• **Task**:
Write out, word for word, the stretch of lines beginning at the one with "1280 pixels high." and ending at the one with "SC.camera = cam", omitting the images.

• **Dataset records**:

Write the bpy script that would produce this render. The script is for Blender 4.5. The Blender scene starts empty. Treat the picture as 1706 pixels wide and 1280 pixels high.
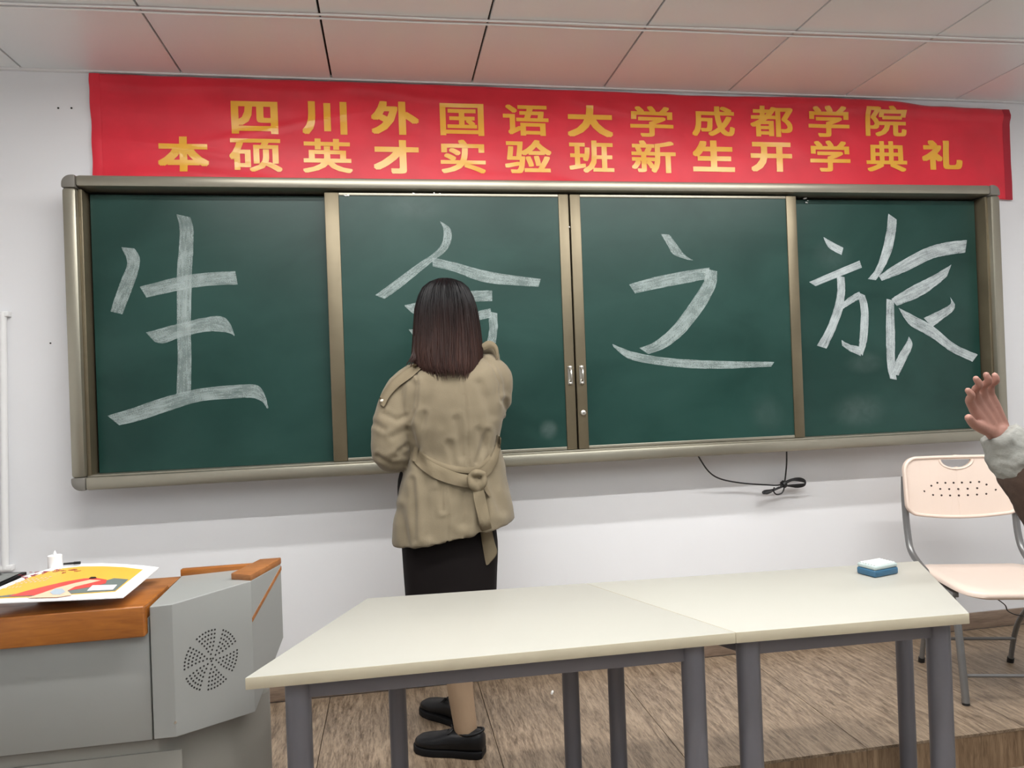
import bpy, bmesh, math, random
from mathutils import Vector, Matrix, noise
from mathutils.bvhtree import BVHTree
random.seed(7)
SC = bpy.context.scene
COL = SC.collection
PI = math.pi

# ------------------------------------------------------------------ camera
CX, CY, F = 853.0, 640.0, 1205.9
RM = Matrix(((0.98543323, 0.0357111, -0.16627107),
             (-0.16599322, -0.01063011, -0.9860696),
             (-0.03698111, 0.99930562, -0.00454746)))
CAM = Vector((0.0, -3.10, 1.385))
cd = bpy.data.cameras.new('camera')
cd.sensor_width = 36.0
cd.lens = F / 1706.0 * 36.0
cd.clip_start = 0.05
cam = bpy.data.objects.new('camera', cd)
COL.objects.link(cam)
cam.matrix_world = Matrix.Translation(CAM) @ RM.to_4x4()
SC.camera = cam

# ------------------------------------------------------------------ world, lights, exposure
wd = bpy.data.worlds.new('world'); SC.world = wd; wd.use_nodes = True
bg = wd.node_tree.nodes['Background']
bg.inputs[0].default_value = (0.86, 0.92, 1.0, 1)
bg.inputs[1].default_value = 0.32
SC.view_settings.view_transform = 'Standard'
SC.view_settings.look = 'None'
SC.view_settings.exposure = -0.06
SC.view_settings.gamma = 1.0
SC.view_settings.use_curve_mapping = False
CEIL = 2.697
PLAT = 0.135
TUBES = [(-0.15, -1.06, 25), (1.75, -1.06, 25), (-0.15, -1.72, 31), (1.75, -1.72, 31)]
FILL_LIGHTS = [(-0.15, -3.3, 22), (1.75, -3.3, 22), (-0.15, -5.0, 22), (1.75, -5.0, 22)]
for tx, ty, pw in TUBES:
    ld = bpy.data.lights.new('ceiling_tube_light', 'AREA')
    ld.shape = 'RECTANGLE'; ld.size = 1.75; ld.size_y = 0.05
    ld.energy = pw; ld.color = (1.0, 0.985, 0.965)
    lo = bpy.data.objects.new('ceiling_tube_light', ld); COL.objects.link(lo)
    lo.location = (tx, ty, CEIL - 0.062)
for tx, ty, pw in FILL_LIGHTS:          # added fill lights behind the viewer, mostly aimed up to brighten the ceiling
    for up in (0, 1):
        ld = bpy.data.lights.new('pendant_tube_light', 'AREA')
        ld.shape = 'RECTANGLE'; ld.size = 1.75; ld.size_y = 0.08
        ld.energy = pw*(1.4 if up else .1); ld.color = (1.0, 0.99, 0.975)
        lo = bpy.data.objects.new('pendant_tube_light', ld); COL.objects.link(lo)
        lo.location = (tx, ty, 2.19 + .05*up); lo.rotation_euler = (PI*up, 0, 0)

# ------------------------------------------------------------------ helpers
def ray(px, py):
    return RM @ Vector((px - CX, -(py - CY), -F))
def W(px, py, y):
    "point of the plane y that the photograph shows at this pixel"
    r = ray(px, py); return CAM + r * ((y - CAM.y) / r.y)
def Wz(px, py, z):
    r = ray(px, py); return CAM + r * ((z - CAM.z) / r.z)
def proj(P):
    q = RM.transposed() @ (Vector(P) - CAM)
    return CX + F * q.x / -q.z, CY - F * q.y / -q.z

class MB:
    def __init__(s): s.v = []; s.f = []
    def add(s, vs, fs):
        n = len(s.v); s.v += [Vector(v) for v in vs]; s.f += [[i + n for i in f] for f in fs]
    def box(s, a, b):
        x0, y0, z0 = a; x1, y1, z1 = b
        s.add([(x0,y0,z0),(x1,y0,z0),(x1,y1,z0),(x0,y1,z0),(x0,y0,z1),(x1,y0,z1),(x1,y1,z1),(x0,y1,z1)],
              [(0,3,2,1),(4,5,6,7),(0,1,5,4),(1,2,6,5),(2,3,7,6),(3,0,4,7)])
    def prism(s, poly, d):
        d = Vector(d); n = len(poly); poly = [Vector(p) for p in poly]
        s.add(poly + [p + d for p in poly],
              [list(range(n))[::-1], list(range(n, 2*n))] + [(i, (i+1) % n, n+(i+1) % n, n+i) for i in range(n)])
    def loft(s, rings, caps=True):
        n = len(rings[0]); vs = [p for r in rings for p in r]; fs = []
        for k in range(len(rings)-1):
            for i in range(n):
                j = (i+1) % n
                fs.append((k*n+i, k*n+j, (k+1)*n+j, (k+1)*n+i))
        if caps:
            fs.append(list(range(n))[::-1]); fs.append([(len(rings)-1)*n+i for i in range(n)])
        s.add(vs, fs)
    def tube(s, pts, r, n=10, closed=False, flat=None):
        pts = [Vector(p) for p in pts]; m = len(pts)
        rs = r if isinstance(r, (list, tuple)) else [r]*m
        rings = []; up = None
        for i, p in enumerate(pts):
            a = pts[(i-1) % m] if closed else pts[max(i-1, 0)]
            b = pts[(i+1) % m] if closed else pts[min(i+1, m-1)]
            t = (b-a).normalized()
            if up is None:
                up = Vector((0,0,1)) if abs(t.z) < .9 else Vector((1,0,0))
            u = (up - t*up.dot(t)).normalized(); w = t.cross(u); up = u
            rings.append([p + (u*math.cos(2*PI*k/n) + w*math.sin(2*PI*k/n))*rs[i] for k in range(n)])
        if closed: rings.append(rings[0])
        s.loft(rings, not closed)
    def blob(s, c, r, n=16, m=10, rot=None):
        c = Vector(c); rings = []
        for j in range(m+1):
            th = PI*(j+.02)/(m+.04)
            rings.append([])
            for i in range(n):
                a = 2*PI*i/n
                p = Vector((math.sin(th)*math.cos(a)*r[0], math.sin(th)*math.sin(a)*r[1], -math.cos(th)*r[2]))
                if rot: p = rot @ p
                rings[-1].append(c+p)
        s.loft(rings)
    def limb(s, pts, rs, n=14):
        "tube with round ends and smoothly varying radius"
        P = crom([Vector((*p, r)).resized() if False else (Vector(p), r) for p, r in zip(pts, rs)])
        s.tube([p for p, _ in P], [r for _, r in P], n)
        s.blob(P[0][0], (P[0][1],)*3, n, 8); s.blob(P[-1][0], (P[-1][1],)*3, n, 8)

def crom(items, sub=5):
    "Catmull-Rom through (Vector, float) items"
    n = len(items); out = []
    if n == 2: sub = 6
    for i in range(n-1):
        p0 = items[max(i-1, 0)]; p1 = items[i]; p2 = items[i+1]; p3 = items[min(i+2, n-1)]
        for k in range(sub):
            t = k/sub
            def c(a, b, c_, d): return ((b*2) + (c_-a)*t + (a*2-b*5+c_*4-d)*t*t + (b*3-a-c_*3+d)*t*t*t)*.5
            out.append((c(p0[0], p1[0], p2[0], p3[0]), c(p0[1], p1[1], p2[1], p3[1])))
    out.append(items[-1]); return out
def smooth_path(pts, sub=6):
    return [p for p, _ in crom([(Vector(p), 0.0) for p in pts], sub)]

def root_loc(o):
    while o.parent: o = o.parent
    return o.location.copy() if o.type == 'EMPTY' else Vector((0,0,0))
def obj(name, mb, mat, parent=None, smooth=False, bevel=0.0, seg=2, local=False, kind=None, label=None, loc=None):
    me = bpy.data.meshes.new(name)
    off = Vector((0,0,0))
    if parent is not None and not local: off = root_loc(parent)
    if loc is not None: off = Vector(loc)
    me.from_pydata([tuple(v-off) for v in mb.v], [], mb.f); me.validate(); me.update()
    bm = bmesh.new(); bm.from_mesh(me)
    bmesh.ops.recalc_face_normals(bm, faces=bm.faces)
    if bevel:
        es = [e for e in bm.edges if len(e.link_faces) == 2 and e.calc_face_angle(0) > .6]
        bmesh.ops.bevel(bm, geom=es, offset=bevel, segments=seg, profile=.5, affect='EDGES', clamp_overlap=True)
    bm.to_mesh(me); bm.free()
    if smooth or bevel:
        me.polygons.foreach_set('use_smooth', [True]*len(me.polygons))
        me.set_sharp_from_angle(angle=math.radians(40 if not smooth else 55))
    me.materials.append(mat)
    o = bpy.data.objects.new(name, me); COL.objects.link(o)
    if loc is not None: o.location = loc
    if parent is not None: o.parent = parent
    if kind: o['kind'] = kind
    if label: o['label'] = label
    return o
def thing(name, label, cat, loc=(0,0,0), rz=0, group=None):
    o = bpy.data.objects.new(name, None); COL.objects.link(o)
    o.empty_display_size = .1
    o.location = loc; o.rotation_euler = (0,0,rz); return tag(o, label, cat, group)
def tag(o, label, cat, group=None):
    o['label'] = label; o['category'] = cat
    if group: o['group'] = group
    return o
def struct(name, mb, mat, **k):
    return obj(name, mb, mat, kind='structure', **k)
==
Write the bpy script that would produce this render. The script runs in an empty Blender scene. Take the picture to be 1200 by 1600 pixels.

• **Final answer**:
Write the bpy script that would produce this render. The script is for Blender 4.5. The Blender scene starts empty. Treat the picture as 1706 pixels wide and 1280 pixels high.
import bpy, bmesh, math, random
from mathutils import Vector, Matrix, noise
from mathutils.bvhtree import BVHTree
random.seed(7)
SC = bpy.context.scene
COL = SC.collection
PI = math.pi

# ------------------------------------------------------------------ camera
CX, CY, F = 853.0, 640.0, 1205.9
RM = Matrix(((0.98543323, 0.0357111, -0.16627107),
             (-0.16599322, -0.01063011, -0.9860696),
             (-0.03698111, 0.99930562, -0.00454746)))
CAM = Vector((0.0, -3.10, 1.385))
cd = bpy.data.cameras.new('camera')
cd.sensor_width = 36.0
cd.lens = F / 1706.0 * 36.0
cd.clip_start = 0.05
cam = bpy.data.objects.new('camera', cd)
COL.objects.link(cam)
cam.matrix_world = Matrix.Translation(CAM) @ RM.to_4x4()
SC.camera = cam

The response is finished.